* [Short problem] List all lines of the data that include the string "empty".

* [Data]
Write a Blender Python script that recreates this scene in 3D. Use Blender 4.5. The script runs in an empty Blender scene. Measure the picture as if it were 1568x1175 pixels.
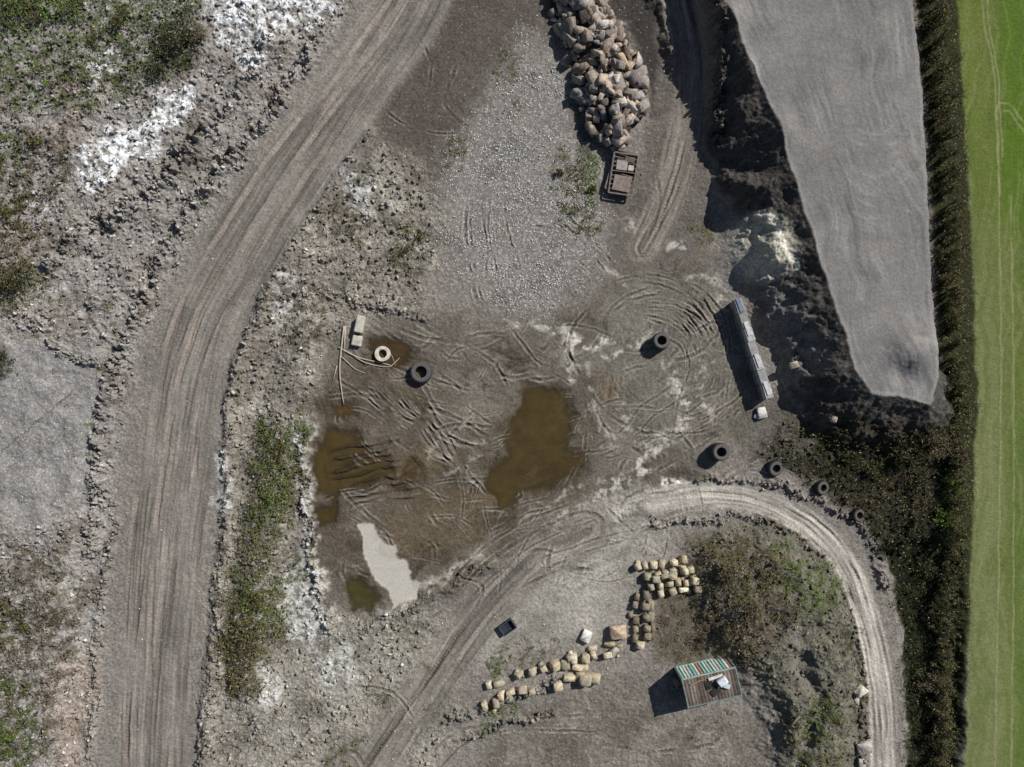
import bpy, bmesh, math, numpy as np
from mathutils import Vector, Matrix
rng=np.random.default_rng(7)
H=63.0; S=0.06
K=0.80
f32=np.float32
def lin(c):
    c=np.array(c,dtype=float)/255.0
    return np.where(c<=0.04045,c/12.92,((c+0.055)/1.055)**2.4)/K
def E(pts,z=0):
    k=(H-z)/H
    return [(784+(x-784)*k,587.5+(y-587.5)*k) for x,y in pts]
def M2W(u,v): return ((u-784)*S,(587.5-v)*S)
def W(px,py,z=0):
    (u,v),=E([(px,py)],z); return M2W(u,v)
# ---------------- noise
perm=rng.permutation(256).astype(np.int32); perm=np.concatenate([perm,perm])
ga=rng.uniform(0,2*np.pi,256); gx=np.cos(ga).astype(f32); gy=np.sin(ga).astype(f32)
def perlin(x,y,seed=0):
    x=np.asarray(x,dtype=f32)+f32(seed*17.31); y=np.asarray(y,dtype=f32)+f32(seed*7.77)
    xi=np.floor(x); yi=np.floor(y); xf=x-xi; yf=y-yi
    xi=xi.astype(np.int32)&255; yi=yi.astype(np.int32)&255
    u=xf*xf*xf*(xf*(xf*6-15)+10); v=yf*yf*yf*(yf*(yf*6-15)+10)
    x1=(xi+1)&255; y1=(yi+1)&255
    a=perm[perm[xi]+yi]; b=perm[perm[x1]+yi]; c=perm[perm[xi]+y1]; d=perm[perm[x1]+y1]
    na=gx[a]*xf+gy[a]*yf; nb=gx[b]*(xf-1)+gy[b]*yf
    nc=gx[c]*xf+gy[c]*(yf-1); nd=gx[d]*(xf-1)+gy[d]*(yf-1)
    return ((na+(nb-na)*u)*(1-v)+(nc+(nd-nc)*u)*v)*1.5
def fbm(x,y,o=4,seed=0,g=0.5):
    r=0;a=1;t=0;f=1
    for i in range(o):
        r=r+a*perlin(x*f,y*f,seed+i*3); t+=a; a*=g; f*=2.03
    return r/t*1.3
def sm(t):
    t=np.clip(t,0,1); return t*t*(3-2*t)
# ---------------- grid
STEP=0.075
def axis(lo,hi):
    core=np.arange(lo,hi+1e-6,STEP)
    g=STEP*np.cumsum(1.28**np.arange(1,33)); g=g[g<900]
    return np.concatenate([lo-g[::-1],core,hi+g])
xs=axis(-50,50); ys=axis(-38,38)
NX,NY=len(xs),len(ys)
X,Y=np.meshgrid(xs.astype(f32),ys.astype(f32))
us=xs/S+784; vs=587.5-ys/S
U=(X/S+784).astype(f32); V=(587.5-Y/S).astype(f32)
N1=fbm(U/45,V/45,4,1,0.6); N2=fbm(U/45,V/45,4,20,0.6)
def win(u0,u1,v0,v1):
    i0=max(0,np.searchsorted(us,u0)-1); i1=min(NX,np.searchsorted(us,u1)+1)
    a=-vs
    j0=max(0,np.searchsorted(a,-v1)-1); j1=min(NY,np.searchsorted(a,-v0)+1)
    return slice(j0,j1),slice(i0,i1)
def sdf(pts,warp=6,marg=60):
    P=np.array(pts,dtype=f32)
    sl=win(P[:,0].min()-marg,P[:,0].max()+marg,P[:,1].min()-marg,P[:,1].max()+marg)
    u=U[sl]+warp*2*N1[sl]; v=V[sl]+warp*2*N2[sl]
    ins=np.zeros(u.shape,bool); d=np.full(u.shape,1e9,f32)
    n=len(P)
    for i in range(n):
        ax,ay=P[i]; bx,by=P[(i+1)%n]
        ex,ey=bx-ax,by-ay
        t=np.clip(((u-ax)*ex+(v-ay)*ey)/(ex*ex+ey*ey+1e-6),0,1)
        d=np.minimum(d,(u-ax-t*ex)**2+(v-ay-t*ey)**2)
        if abs(ey)>1e-6:
            c=((ay>v)!=(by>v))&(u<(ex*(v-ay)/ey+ax)); ins^=c
    d=np.sqrt(d); return sl,np.where(ins,-d,d)
def pm(pts,soft=8,warp=6):
    sl,s=sdf(pts,warp,soft+warp*3+5)
    o=np.zeros(U.shape,f32); o[sl]=sm(0.5-s/(2*soft)); return o
def catmull(pts,seg=12.0):
    P=[np.array(p,float) for p in pts]
    if len(P)==2:
        n=max(1,int(np.linalg.norm(P[1]-P[0])/40)); return np.array([P[0]+(P[1]-P[0])*i/n for i in range(n+1)])
    P=[2*P[0]-P[1]]+P+[2*P[-1]-P[-2]]
    out=[]
    for i in range(1,len(P)-2):
        n=max(1,int(np.linalg.norm(P[i+1]-P[i])/seg))
        for k in range(n):
            t=k/n
            out.append(0.5*((2*P[i])+(-P[i-1]+P[i+1])*t+(2*P[i-1]-5*P[i]+4*P[i+1]-P[i+2])*t*t+(-P[i-1]+3*P[i]-3*P[i+1]+P[i+2])*t**3))
    out.append(P[-2]); return np.array(out)
def line(pts,R,warp=2,smooth=True):
    P=catmull(pts) if smooth else np.array(pts,float)
    sl=win(P[:,0].min()-R,P[:,0].max()+R,P[:,1].min()-R,P[:,1].max()+R)
    j0,i0=sl[0].start,sl[1].start
    sh=U[sl].shape
    D=np.full(sh,1e9,f32); SD=np.full(sh,1e3,f32); A=np.zeros(sh,f32); s=0.0
    for i in range(len(P)-1):
        ax,ay=P[i]; bx,by=P[i+1]; ex,ey=bx-ax,by-ay; L=math.hypot(ex,ey)
        if L<1e-6: continue
        w=win(min(ax,bx)-R,max(ax,bx)+R,min(ay,by)-R,max(ay,by)+R)
        lw=(slice(max(0,w[0].start-j0),max(0,w[0].stop-j0)),slice(max(0,w[1].start-i0),max(0,w[1].stop-i0)))
        gw=(slice(lw[0].start+j0,lw[0].stop+j0),slice(lw[1].start+i0,lw[1].stop+i0))
        u=U[gw]; v=V[gw]
        if u.size==0: s+=L; continue
        if u.shape!=D[lw].shape:
            k0,k1=D[lw].shape; u=u[:k0,:k1]; v=v[:k0,:k1]; gw=(slice(gw[0].start,gw[0].start+k0),slice(gw[1].start,gw[1].start+k1))
        u=u+warp*2*N1[gw]; v=v+warp*2*N2[gw]
        t=((u-ax)*ex+(v-ay)*ey)/(L*L); tc=np.clip(t,0,1)
        dd=np.hypot(u-ax-tc*ex,v-ay-tc*ey)
        sg=np.where((u-ax)*ey-(v-ay)*ex>0,1,-1)
        m=dd<D[lw]
        D[lw]=np.where(m,dd,D[lw]); SD[lw]=np.where(m,dd*sg,SD[lw]); A[lw]=np.where(m,s+tc*L,A[lw])
        s+=L
    A=np.where(D>1e8,0,A)
    return sl,SD,A,s
def lm(pts,width,soft=None,warp=3):
    soft=soft or width*0.5
    sl,d,a,L=line(pts,width+soft*2+warp*3+5,warp)
    o=np.zeros(U.shape,f32); o[sl]=sm((width+soft-np.abs(d))/(2*soft)); return o

nA=fbm(X/9,Y/9,3,31); nB=fbm(X/2.2,Y/2.2,4,41); nC=fbm(X/0.7,Y/0.7,3,51,0.6); nD=fbm(X/0.28,Y/0.28,2,61,0.7)
nE=fbm(X/3.6+.5*nB,Y/3.6+.5*nA,5,44,.62)
bil=1-np.abs(perlin(X/0.55+nB,Y/0.55,71))*1.6
h=(0.05+0.03*nA).astype(f32)
col=np.empty(U.shape+(3,),f32); col[:]=lin((117,112,106))
speck=np.zeros(U.shape,f32)+0.15
rough=np.zeros(U.shape,f32)+0.35
def paint(m,c,a=1.0):
    global col
    m=np.clip(m*a,0,1)[...,None]; col=col*(1-m)+lin(c).astype(f32)*m
def setf(arr,m,val): arr[:]=arr*(1-m)+val*m

# ---- zones
left=pm([(-3000,-3000),(650,-3000),(545,0),(440,160),(340,300),(255,440),(205,560),(180,700),(170,900),(140,1175),(100,3500),(-3000,3500)],14,4)
leftH=pm([(-3000,-3000),(600,-3000),(505,0),(400,140),(300,280),(215,420),(165,560),(140,700),(120,900),(95,1175),(60,3500),(-3000,3500)],22,9)
h+=leftH*(0.75+0.45*nA+0.22*nB)
setf(rough,left,0.75); setf(speck,left,0.28)
paint(left,(130,126,121)); 
paint(left*sm(nE*1.8+0.1),(92,85,77),0.7); paint(left*sm(-nB*2),(154,151,146),0.55)
paint(left*sm(nA*2-.2),(124,110,99),0.35)
smoothleft=pm([(-40,540),(60,520),(150,540),(165,640),(140,760),(60,800),(-40,790)],25,12)
setf(rough,smoothleft,0.25); paint(smoothleft,(124,122,120),0.75); setf(speck,smoothleft,0.5); paint(smoothleft*sm(nE*2),(108,105,102),.5)
paint(pm([(80,1010),(130,1000),(150,1060),(120,1175),(90,1175)],14,8),(146,131,119),0.5)
um=pm([(660,-200),(860,-200),(850,60),(790,90),(720,200),(680,300),(560,260),(580,140),(640,60)],30,10)
paint(um,(86,80,74)); setf(rough,um,0.25)
verge=pm([(590,220),(540,260),(450,350),(390,470),(350,600),(335,800),(315,1000),(300,1300),(560,1300),(580,1060),(480,1000),(470,850),(470,650),(520,520),(640,470),(700,330),(640,250)],20,8)
setf(rough,verge,0.7); paint(verge,(121,116,107)); paint(verge*sm(-nE*2),(158,154,144),0.6); paint(verge*sm(nE*2-0.1),(78,72,62),0.7)
yard=pm([(560,500),(680,480),(860,480),(930,380),(1070,370),(1120,500),(1165,640),(1080,730),(1000,790),(850,860),(720,900),(640,930),(530,960),(490,880),(470,680),(500,540)],22,12)
paint(yard,(96,91,83)); setf(rough,yard,0.22); setf(speck,yard,0.05)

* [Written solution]
Write a Blender Python script that recreates this scene in 3D. Use Blender 4.5. The script runs in an empty Blender scene. Measure the picture as if it were 1568x1175 pixels.
col=np.empty(U.shape+(3,),f32); col[:]=lin((117,112,106))